● **Given exercise**
Your task is to reproduce, verbatim and without pictures, the lines from the opening of the listing through the line containing "else: o['label'] = d".

● **Data provided**
···

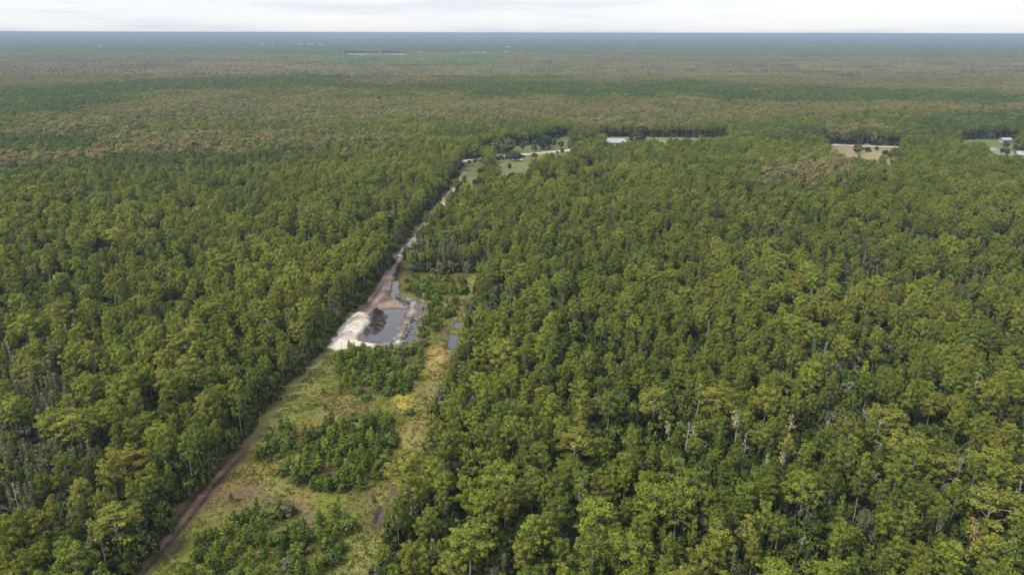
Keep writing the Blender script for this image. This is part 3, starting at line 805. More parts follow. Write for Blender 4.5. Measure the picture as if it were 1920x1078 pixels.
# ------------------------------------------------------------------ individual trees, labelled
ORD = ['first', 'second', 'third', 'fourth', 'fifth', 'sixth', 'seventh', 'eighth', 'ninth', 'tenth', 'eleventh', 'twelfth', 'thirteenth', 'fourteenth', 'fifteenth', 'sixteenth',
       'seventeenth', 'eighteenth', 'nineteenth', 'twentieth']
CARD = ['zero', 'one', 'two', 'three', 'four', 'five', 'six', 'seven', 'eight', 'nine', 'ten', 'eleven', 'twelve', 'thirteen', 'fourteen', 'fifteen', 'sixteen', 'seventeen', 'eighteen', 'nineteen', 'twenty']
PROTO = {}
def plant(kind, name, parts, vi, x, y, sx, sz, rot, tint, z=0.0):
    """an Empty with its crown and trunk; mesh data are shared between trees of one variant"""
    o = bpy.data.objects.new(name, None); o.empty_display_size = 1
    o.location = (x, y, z); o.scale = (sx, sx, sz); o.rotation_euler = (0, 0, rot)
    COL.objects.link(o)
    ms = VAR[kind][vi]
    out = []
    for me, pn in ((ms[0], parts[0]), (ms[1], parts[1])):
        c_ = bpy.data.objects.new(pn, me); c_.parent = o; c_['tint'] = [float(t) for t in tint]
        COL.objects.link(c_); out.append(c_)
    PROTO.setdefault((kind, vi), out)
    return o

def number_labels(recs):
    """recs: (object, description, photo x); where several share a description, add the place among them from the left"""
    by = {}
    for o, d, px in recs: by.setdefault(d, []).append((px, o))
    for d, v in by.items():
        v.sort(key=lambda t: t[0]); m = len(v)
        for i, (_, o) in enumerate(v):
            if m == 1: o['label'] = d
            elif i == 0: o['label'] = d + ', leftmost of %s' % CARD[min(m, 20)]
            elif i == m - 1: o['label'] = d + ', rightmost of %s' % CARD[min(m, 20)]
            else: o['label'] = d + ', %s from left of %s' % (ORD[min(i, 19)], CARD[min(m, 20)])

COLW = {'fresh': 'bright green', 'mid': 'mid-green', 'olive': 'olive', 'gold': 'yellow-green', 'amber': 'brownish-olive', 'deep': 'dark green'}
FORMW = {'rounded': 'rounded', 'pointed': 'pointed', 'spreading': 'spreading'}
def where(x, y):
    px, py = P(x, y, 8.0); px, py = float(px), float(py)
    d = -float(sdist(np.array([x]), np.array([y]), CLEARING)[0])
    cx = np.interp(y, [80, 250], [-45, -30])
    if x < cx:
        if d < 8: return 'beside the bottom dirt track' if py > 900 else ('beside the upper dirt track' if py > 760 else 'beside the grassy lane')
        return ('in the bottom left corner' if py > 930 else ('at the left edge' if px < 190 else ('left of the big thicket' if py > 800 else 'in woods left of pond')))
    if d < 8: return 'by the right path, bottom' if py > 900 else ('by the right path, middle' if py > 760 else 'by the path below puddles')
    col = 0 if px < 1080 else (1 if px < 1380 else (2 if px < 1660 else 3))
    row = 'bottom' if py > 980 else ('lower' if py > 880 else ('middle' if py > 790 else 'upper'))
    return 'in %s row, %s' % (row, ('near path', 'forest centre-left', 'forest centre-right', 'right edge')[col])

recs = []
def pine_obj(x, y, H, wf, vi, rot, tint, cls, form):
    o = plant('pine', 'pine_tree', ('crown', 'trunk'), vi, x, y, H / 13 * wf, H / 13, rot, tint)
    o['category'] = 'pine tree'; o['group'] = 'pine trees of the forest'
    size = 'tall' if H > 12.8 else ('short' if H < 10.6 else 'medium')
    recs.append((o, '%s %s %s pine %s' % (size, COLW[cls], FORMW[form], where(x, y)), float(P(x, y, 8.0)[0])))
for i, (x, y, H, wf, fm, cl) in enumerate(FX):
    pine_obj(x, y, H, wf, VIDX['pine'][fm][i % len(VIDX['pine'][fm])], i * 1.7, np.array(CLS[cl]) * 1.0, cl, fm)
inv = (T['px'] > -10) & (T['px'] < 1930) & (P(T['x'], T['y'], T['H'])[1] < 1078)
dist = np.hypot(T['x'], T['y'])
order = np.argsort(dist + (~inv) * 1e6 + T['cyp'] * 1e7)
pick = order[:300 - len(FX)]
single = np.zeros(len(dist), bool); single[pick] = True
for i in pick: pine_obj(T['x'][i], T['y'][i], T['H'][i], T['wf'][i], int(T['vi'][i]), T['rot'][i], T['col'][i], T['cls'][i], T['form'][i])
number_labels(recs)
recs = []
order = np.argsort(dist + (~inv) * 1e6 + (~T['cyp']) * 1e7)
first_domed = []
for v_ in VIDX['cypress']['domed']:      # the nearest rusty domed cypress of each shape is a single tree too
    k_ = [i for i in order if T['cyp'][i] and T['vi'][i] == v_ and inv[i]]
    first_domed += k_[:2]
for i in list(order[:300 - len(first_domed)]) + first_domed:
    if single[i]: continue
    if not (T['cyp'][i] and inv[i]): continue
    single[i] = True
    H = T['H'][i]
    o = plant('cypress', 'cypress_tree', ('crown', 'trunk'), int(T['vi'][i]), T['x'][i], T['y'][i], H / 12 * T['wf'][i], H / 12, T['rot'][i], T['col'][i])
    o['category'] = 'cypress tree'; o['group'] = 'thin cypress trees between the pines'
    px, py = P(T['x'][i], T['y'][i], 8.0); px, py = float(px), float(py)
    if T['cls'][i] == 'rusty': row = 'in rusty clump before the farm fields' if px > 1300 else 'at the edge of the far woods'
    elif px < 330: row = ('high in', 'upper', 'upper middle', 'middle', 'lower middle', 'lower', 'low in')[int(np.clip((py - 640) / 50, 0, 6))] + ' grey stand at left'
    elif px < 960: row = 'behind the clearing' if py < 530 else 'near the clearing'
    else: row = ('upper', 'middle', 'lower', 'bottom')[int(np.clip((py - 560) / 130, 0, 3))] + (' right forest' if px > 1500 else ' forest right of path')
    size = 'tall' if H > 10.6 else ('short' if H < 9 else 'medium')
    recs.append((o, '%s %s cypress, %s' % (size, T['cls'][i], row), px))
number_labels(recs)

# dead snags and withered trees
recs = []
SN = [(1476, 734), (1552, 786), (1588, 780), (1650, 832), (1312, 720), (1350, 747), (1376, 752), (1803, 858), (1912, 900), (1908, 1024), (1880, 1008), (1399, 810), (1650, 790), (1440, 850), (620, 470), (905, 395),
      (1090, 905), (1290, 790), (72, 670), (24, 905), (12, 640), (120, 605), (860, 610), (1760, 640), (1835, 700), (1550, 640), (1330, 600), (1700, 560), (800, 452)]
for i, (px, py) in enumerate(SN):
    H = 10.5 + (i * 37 % 10) * .25
    x, y = G(px, py, H)
    if blocked(np.array([x]), np.array([y]))[0]: x += 4 if px > 800 else -4
    o = plant('snag', 'dead_tree', ('branches', 'trunk'), i % 4, x, y, .75, H / 11, i * 1.3, (1, 1, 1))
    o['category'] = 'dead tree'; o['group'] = 'bare dead trees standing among the pines'
    zone = ('left woods' if px < 600 else 'woods behind clearing' if px < 960 else 'right forest') + (', upper part' if py < 650 else (', middle part' if py < 820 else ', lower part'))
    recs.append((o, '%s dead snag in %s' % ('forked bare' if i % 4 > 1 else 'straight bare', zone), px))
number_labels(recs)
recs = []
WI = [(1384, 770, 1.2), (1485, 776, 1.1), (1582, 806, .9), (1470, 848, .9), (1781, 852, 1.0), (1834, 972, 1.2), (1635, 792, .9), (1301, 795, .9), (502, 598, 1.2), (183, 990, .9), (262, 695, 1.0), (1885, 750, .9), (1255, 790, .9), (925, 420, 1.1), (1690, 880, .9)]
for i, (px, py, s_) in enumerate(WI):
    H = 10.5 * s_; x, y = G(px, py, H)
    tan = i in (5, 13)
    o = plant('withered', 'withered_tree', ('crown', 'trunk'), i % 3, x, y, s_, s_, i * 2.1, (.30, .20, .07) if tan else (.36, .31, .15))
    o['category'] = 'withered tree'; o['group'] = 'withered straw-coloured trees'
    recs.append((o, 'withered %s tree in %s' % ('orange-tan' if tan else 'straw-coloured', ('left woods' if px < 600 else 'right forest') + (', upper part' if py < 790 else ', lower part')), px))
number_labels(recs)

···

● **Result of this exercise**
Keep writing the Blender script for this image. This is part 3, starting at line 805. More parts follow. Write for Blender 4.5. Measure the picture as if it were 1920x1078 pixels.
# ------------------------------------------------------------------ individual trees, labelled
ORD = ['first', 'second', 'third', 'fourth', 'fifth', 'sixth', 'seventh', 'eighth', 'ninth', 'tenth', 'eleventh', 'twelfth', 'thirteenth', 'fourteenth', 'fifteenth', 'sixteenth',
       'seventeenth', 'eighteenth', 'nineteenth', 'twentieth']
CARD = ['zero', 'one', 'two', 'three', 'four', 'five', 'six', 'seven', 'eight', 'nine', 'ten', 'eleven', 'twelve', 'thirteen', 'fourteen', 'fifteen', 'sixteen', 'seventeen', 'eighteen', 'nineteen', 'twenty']
PROTO = {}
def plant(kind, name, parts, vi, x, y, sx, sz, rot, tint, z=0.0):
    """an Empty with its crown and trunk; mesh data are shared between trees of one variant"""
    o = bpy.data.objects.new(name, None); o.empty_display_size = 1
    o.location = (x, y, z); o.scale = (sx, sx, sz); o.rotation_euler = (0, 0, rot)
    COL.objects.link(o)
    ms = VAR[kind][vi]
    out = []
    for me, pn in ((ms[0], parts[0]), (ms[1], parts[1])):
        c_ = bpy.data.objects.new(pn, me); c_.parent = o; c_['tint'] = [float(t) for t in tint]
        COL.objects.link(c_); out.append(c_)
    PROTO.setdefault((kind, vi), out)
    return o

def number_labels(recs):
    """recs: (object, description, photo x); where several share a description, add the place among them from the left"""
    by = {}
    for o, d, px in recs: by.setdefault(d, []).append((px, o))
    for d, v in by.items():
        v.sort(key=lambda t: t[0]); m = len(v)
        for i, (_, o) in enumerate(v):
            if m == 1: o['label'] = d
            elif i == 0: o['label'] = d + ', leftmost of %s' % CARD[min(m, 20)]
            elif i == m - 1: o['label'] = d + ', rightmost of %s' % CARD[min(m, 20)]
            else: o['label'] = d + ', %s from left of %s' % (ORD[min(i, 19)], CARD[min(m, 20)])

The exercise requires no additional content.